The infamous misogynist Mort Sahl once complained on a TV chat show that there were "no intellectual women, especially actresses and other female impersonators!" To which another guest on the show, critic John Simon, tartly responded, "actresses use their emotions, they don't need to be intellectual. There are probably as many intellectual actresses as there are intellectual ex-nightclub comedians."

During the commercial, the intellectual Mr. Sahl threatened to punch Mr. Simon in the nose. He warned Mr. Simon to "SHUT UP" and not respond to any of his witty insults and musings. Mr. Simon, of course, quoted him as soon as they were back on the air.

So what we have here, is basically an article in which people a lot more cowardly and fearful than Mr.
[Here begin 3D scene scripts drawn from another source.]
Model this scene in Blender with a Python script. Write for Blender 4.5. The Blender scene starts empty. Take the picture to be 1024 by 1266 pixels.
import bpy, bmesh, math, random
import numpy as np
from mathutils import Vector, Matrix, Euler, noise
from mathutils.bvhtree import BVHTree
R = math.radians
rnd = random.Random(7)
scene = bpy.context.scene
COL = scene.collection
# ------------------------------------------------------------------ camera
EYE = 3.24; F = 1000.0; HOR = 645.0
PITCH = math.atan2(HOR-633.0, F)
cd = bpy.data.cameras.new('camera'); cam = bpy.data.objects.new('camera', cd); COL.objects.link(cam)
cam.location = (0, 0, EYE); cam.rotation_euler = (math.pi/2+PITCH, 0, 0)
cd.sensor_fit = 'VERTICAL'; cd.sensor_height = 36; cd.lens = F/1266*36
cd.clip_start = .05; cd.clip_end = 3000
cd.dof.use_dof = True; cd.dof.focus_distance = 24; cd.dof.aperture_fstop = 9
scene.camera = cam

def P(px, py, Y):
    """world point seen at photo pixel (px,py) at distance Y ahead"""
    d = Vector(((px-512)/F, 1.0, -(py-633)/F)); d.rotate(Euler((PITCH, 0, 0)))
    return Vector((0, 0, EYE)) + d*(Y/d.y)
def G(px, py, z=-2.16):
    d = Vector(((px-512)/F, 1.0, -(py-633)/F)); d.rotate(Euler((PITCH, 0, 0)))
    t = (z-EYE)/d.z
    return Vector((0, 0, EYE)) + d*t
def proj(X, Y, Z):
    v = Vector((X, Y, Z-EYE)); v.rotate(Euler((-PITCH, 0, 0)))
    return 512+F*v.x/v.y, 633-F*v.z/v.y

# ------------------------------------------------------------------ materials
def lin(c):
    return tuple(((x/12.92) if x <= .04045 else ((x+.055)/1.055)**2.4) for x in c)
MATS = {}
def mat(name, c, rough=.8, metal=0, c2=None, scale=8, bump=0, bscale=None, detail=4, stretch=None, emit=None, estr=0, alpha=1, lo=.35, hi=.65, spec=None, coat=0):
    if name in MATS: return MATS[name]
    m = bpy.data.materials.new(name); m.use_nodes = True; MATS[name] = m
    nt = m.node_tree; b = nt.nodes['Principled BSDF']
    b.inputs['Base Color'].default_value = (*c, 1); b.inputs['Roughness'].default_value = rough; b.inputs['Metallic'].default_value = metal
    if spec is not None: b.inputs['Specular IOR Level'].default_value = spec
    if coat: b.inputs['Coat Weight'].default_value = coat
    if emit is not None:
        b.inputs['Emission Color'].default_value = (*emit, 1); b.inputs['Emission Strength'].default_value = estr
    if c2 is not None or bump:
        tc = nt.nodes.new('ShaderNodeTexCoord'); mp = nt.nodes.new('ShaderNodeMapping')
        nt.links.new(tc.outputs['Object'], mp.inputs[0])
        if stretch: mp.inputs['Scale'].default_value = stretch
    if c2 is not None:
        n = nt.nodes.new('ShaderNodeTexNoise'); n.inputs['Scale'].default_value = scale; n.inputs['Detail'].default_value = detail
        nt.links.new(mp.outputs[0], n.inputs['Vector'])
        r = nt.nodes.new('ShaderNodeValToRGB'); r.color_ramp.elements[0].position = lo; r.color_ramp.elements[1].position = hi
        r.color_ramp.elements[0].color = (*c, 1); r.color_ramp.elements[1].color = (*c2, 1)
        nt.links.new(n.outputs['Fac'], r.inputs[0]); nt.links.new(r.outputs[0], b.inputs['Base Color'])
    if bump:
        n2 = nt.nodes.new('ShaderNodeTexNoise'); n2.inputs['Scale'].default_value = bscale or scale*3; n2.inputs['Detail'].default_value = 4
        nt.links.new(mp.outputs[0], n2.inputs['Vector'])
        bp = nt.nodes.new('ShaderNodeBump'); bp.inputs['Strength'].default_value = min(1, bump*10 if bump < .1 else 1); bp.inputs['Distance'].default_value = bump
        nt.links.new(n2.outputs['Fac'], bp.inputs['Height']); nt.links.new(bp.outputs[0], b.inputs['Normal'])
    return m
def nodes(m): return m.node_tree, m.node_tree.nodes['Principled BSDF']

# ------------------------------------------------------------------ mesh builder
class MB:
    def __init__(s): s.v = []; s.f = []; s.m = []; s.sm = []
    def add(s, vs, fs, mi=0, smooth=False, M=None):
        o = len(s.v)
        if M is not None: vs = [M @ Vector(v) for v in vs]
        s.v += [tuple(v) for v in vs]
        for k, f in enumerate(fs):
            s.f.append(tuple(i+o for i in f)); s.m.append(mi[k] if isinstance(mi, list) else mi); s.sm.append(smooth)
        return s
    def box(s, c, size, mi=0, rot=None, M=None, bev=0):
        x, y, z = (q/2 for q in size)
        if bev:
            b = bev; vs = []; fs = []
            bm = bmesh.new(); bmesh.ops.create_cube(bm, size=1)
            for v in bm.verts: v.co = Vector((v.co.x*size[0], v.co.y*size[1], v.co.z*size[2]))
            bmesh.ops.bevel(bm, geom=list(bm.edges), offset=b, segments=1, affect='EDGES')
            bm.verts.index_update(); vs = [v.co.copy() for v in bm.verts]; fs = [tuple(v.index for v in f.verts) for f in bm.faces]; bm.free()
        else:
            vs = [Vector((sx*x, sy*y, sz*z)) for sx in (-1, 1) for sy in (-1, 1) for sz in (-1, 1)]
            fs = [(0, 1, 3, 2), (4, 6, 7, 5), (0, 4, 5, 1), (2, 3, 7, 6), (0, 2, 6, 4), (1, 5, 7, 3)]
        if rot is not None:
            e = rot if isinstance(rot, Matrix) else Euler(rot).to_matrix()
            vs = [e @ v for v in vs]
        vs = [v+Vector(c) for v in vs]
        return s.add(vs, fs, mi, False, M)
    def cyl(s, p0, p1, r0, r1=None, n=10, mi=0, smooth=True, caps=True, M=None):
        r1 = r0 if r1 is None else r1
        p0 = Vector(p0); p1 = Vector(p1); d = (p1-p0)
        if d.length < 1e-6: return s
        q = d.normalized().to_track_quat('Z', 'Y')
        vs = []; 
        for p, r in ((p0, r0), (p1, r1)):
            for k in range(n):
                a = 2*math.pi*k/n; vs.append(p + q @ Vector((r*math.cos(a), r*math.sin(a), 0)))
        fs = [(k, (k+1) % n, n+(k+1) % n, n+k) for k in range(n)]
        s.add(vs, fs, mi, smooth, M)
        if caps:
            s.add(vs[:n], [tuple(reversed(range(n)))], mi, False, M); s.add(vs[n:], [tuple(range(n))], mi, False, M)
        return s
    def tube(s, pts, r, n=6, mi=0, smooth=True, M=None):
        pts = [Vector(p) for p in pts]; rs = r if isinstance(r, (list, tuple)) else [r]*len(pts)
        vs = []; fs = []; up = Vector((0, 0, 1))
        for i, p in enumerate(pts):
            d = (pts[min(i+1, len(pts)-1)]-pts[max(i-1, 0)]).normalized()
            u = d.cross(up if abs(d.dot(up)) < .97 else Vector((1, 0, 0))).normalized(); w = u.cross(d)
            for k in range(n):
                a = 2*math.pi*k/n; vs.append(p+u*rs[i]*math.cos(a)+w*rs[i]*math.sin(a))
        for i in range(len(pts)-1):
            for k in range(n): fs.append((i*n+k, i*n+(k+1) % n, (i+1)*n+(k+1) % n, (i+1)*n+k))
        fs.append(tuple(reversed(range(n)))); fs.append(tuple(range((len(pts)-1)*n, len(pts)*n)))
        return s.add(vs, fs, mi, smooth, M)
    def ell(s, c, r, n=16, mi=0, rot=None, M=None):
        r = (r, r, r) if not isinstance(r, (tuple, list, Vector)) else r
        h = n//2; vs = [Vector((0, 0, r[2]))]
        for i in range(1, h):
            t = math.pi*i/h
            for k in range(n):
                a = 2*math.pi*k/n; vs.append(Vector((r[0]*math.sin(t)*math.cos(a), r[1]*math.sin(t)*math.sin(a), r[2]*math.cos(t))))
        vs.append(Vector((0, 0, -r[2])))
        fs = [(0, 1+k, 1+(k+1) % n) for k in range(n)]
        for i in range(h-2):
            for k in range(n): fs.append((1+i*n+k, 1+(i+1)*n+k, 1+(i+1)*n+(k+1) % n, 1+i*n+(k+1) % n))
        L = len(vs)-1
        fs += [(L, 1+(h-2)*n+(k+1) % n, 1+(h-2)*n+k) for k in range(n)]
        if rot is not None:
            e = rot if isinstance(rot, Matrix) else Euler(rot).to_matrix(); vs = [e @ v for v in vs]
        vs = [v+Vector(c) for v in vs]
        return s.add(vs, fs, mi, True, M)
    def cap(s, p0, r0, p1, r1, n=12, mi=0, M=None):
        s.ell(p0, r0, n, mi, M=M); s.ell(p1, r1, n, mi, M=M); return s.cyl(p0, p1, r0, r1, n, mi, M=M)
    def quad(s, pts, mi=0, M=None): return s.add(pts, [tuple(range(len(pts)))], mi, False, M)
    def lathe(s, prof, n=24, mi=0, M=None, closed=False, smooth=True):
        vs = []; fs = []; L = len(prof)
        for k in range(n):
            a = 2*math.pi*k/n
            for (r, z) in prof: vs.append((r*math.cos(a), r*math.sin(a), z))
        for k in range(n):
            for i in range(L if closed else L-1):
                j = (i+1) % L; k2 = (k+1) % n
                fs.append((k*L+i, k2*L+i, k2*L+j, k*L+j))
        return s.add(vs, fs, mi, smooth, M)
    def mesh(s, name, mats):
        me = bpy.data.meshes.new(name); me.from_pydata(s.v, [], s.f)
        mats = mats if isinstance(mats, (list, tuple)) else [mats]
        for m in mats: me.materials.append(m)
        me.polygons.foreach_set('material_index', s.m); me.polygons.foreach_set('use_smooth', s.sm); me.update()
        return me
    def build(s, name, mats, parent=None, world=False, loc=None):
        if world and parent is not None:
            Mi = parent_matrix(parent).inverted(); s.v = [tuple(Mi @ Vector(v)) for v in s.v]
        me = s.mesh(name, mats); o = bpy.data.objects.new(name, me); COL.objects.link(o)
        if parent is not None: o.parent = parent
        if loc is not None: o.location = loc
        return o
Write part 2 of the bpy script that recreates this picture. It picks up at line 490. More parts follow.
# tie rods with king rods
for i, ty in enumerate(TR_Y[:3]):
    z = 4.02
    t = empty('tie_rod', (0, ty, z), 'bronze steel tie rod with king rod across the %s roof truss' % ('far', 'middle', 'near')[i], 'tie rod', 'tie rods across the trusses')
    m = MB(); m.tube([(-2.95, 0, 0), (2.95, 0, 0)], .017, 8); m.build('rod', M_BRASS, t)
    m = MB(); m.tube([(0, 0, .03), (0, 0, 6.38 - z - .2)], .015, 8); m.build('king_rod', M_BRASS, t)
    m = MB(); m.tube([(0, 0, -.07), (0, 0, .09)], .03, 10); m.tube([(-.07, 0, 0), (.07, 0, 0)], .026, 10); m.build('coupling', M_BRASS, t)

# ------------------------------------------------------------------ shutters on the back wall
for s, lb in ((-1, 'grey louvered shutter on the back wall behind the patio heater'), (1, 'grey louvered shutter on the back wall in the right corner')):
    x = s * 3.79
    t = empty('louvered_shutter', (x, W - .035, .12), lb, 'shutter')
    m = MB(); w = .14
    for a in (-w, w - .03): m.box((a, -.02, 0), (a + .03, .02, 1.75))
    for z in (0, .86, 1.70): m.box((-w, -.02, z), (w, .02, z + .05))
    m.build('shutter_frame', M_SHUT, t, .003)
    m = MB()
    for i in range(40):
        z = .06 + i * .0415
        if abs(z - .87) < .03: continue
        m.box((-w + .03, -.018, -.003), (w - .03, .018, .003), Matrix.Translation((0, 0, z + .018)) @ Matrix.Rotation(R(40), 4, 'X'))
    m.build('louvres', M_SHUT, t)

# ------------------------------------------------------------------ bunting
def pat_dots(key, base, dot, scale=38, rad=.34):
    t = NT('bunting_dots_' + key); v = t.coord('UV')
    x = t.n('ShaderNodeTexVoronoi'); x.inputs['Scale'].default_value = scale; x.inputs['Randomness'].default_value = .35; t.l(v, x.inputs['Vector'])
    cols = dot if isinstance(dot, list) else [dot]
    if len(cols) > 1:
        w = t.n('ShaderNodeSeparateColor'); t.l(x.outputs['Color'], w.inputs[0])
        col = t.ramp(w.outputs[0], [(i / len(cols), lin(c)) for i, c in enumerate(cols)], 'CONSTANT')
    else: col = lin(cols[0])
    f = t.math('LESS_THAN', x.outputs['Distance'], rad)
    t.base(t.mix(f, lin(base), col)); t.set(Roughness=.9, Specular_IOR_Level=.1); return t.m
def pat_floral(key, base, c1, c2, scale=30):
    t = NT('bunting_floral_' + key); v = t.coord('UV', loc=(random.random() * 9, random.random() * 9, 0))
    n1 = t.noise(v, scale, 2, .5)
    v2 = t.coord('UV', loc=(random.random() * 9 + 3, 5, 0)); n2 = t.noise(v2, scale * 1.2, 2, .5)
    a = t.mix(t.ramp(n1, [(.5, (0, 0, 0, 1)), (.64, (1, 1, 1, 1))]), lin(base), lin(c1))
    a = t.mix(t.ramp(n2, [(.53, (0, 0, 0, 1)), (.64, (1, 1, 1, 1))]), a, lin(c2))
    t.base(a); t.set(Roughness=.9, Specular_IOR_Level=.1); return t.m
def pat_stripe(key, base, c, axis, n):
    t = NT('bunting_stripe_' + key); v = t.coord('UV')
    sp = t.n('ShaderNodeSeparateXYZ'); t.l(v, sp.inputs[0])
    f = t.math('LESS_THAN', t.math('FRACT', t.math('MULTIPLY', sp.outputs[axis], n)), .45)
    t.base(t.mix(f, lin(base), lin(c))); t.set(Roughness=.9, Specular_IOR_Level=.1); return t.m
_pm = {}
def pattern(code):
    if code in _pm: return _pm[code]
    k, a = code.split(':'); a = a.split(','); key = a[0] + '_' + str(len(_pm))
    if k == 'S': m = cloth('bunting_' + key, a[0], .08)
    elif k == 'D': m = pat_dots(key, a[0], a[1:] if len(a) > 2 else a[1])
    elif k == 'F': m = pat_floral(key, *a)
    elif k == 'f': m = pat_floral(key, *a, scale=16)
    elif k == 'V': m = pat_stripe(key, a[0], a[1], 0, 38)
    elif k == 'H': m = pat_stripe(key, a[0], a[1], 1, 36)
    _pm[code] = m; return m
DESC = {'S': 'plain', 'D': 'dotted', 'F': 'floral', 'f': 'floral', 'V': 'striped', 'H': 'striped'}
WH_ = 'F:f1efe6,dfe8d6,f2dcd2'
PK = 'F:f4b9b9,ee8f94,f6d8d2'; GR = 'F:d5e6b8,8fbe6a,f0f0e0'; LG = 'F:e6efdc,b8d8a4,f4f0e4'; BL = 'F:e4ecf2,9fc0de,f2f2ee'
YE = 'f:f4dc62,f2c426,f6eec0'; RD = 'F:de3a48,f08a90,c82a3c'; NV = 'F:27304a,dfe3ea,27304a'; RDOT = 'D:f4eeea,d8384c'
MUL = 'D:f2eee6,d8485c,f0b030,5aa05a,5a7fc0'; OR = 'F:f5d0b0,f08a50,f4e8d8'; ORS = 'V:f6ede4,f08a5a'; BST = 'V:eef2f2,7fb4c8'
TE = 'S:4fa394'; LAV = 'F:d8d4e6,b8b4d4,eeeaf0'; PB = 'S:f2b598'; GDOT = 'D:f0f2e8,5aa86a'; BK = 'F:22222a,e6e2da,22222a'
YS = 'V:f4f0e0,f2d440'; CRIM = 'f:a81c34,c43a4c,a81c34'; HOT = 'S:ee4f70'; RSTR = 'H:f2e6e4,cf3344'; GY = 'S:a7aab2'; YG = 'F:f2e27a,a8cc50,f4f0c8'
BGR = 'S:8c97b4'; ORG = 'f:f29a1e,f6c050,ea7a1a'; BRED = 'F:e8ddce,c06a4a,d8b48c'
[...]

Simon, complain about being told to "SHUT UP," and moan (using five-syllable jargon words) about how they aren't able to reason with the rabble.

"The world is ruled by violence," Bob Dylan once sang, "but that's better left unsaid." Except he said it, and nobody told him "SHUT UP," because he managed the neat trick of appealing to both the intellectuals and people of average intelligence and ordinary backgrounds.

Come to think of it, The Beatles were a fine example of common fellows whose work, abetted by an intellectual like George Martin, touched everyone high and low, smart and stupid.

Self-flagellating idiots complaining about Dumb America are the same ones preaching that the country should encourage more immigration, and embrace the stupidest peasants flooding in with nothing but backgrounds of greed and violence. Not too smart.

I wonder if Julian secretly would like to blame anti-intellectual Americans for preferring Kanye West and Taylor Swift albums to his. But then again, I don't know that he sells any better in England or Europe than he does in dumb America.